I am writing this from Terminal 5, Zone D, Gate G, line 23, coffee shop 24, flight attempt 1225, thinking ja this is really going to work out. I have a coffee and obligatory cinnamon bun from Pret a Porter, the BA app alerts on my phone and 3 pounds in my pocket. I am semi-awake after spending 12 hours in a teeny tiny neon lit purple room in an airport hotel, for which I am extremely grateful, with at least four trips between London Gatwick and Heathrow airports under my belt.


If I had a belt; I left it on one of the conveyer belts going through security number 1000.
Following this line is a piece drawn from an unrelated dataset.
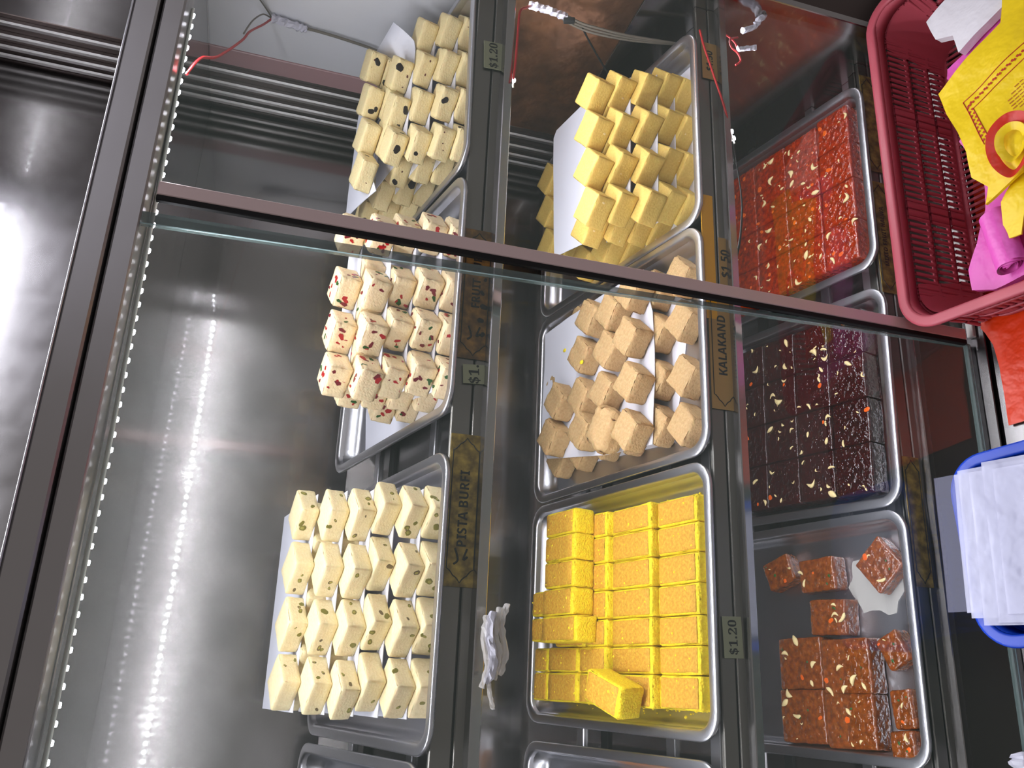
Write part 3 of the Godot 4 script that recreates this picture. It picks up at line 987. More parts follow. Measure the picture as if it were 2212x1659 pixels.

And there were actually six but I cannot count anymore.


If all goes according to plan, I will arrive in Madrid tonight. My life has started to feel like groundhog day, or even, remember that guy played by Tom Hanks who got stuck in Terminal One in Charles de Gaulle Airport for eighteen years. I am not stuck in an airport, just the bus between airports, it’s Heathrow, no it’s Gatwick, no you need to be at Heathrow, oh the flight left YESTERDAY, it’s tomorrow, okay fine you can check in, wait there is a delay, overbooked you say, what, oh thank god I am on, thank you thank you, HANG ON YOUR VISA IS NOT VALID, step back step back from the counter, step back…


I stepped back. After all the changes, the considerations, the pounds, the excitement, the missed flight, the new flight, I had not considered checking my Schengen visa. It is valid from today, 21 May because the countries who issue these visas, this is a whole other story, are VERY VERY STRICT about dates. There is no flexibility. I forgot about that for a brief moment of madness, how could I, the 429 hours waiting in the visa queue must have made me hazy for a short bit.


Like the whole last year of planning.


If I had travelled yesterday, as I was meant to, I would have landed in Madrid at midnight. And my visa would be right on time. But who was I to argue with someone yelling STEP BACK.


After stepping back, with my cheeks burning a hole through my face, sorting out an airport hotel, traipsing around Gatwick looking for a sandwich, booking flight number four for the same routing, triple checking the departure airport, doing my 10000 steps between gates, I am about ready to check in.


If I can find my passport. Which is not so welcome in so many countries.


Booking flights has become tricky. Unless it is just me. There are so many choices to make, connections to worry about, airports to consider, time zones to think about, long lines to deal with, seats to pay for, digital check-ins to remember. I always tell my clients USE AN AGENT.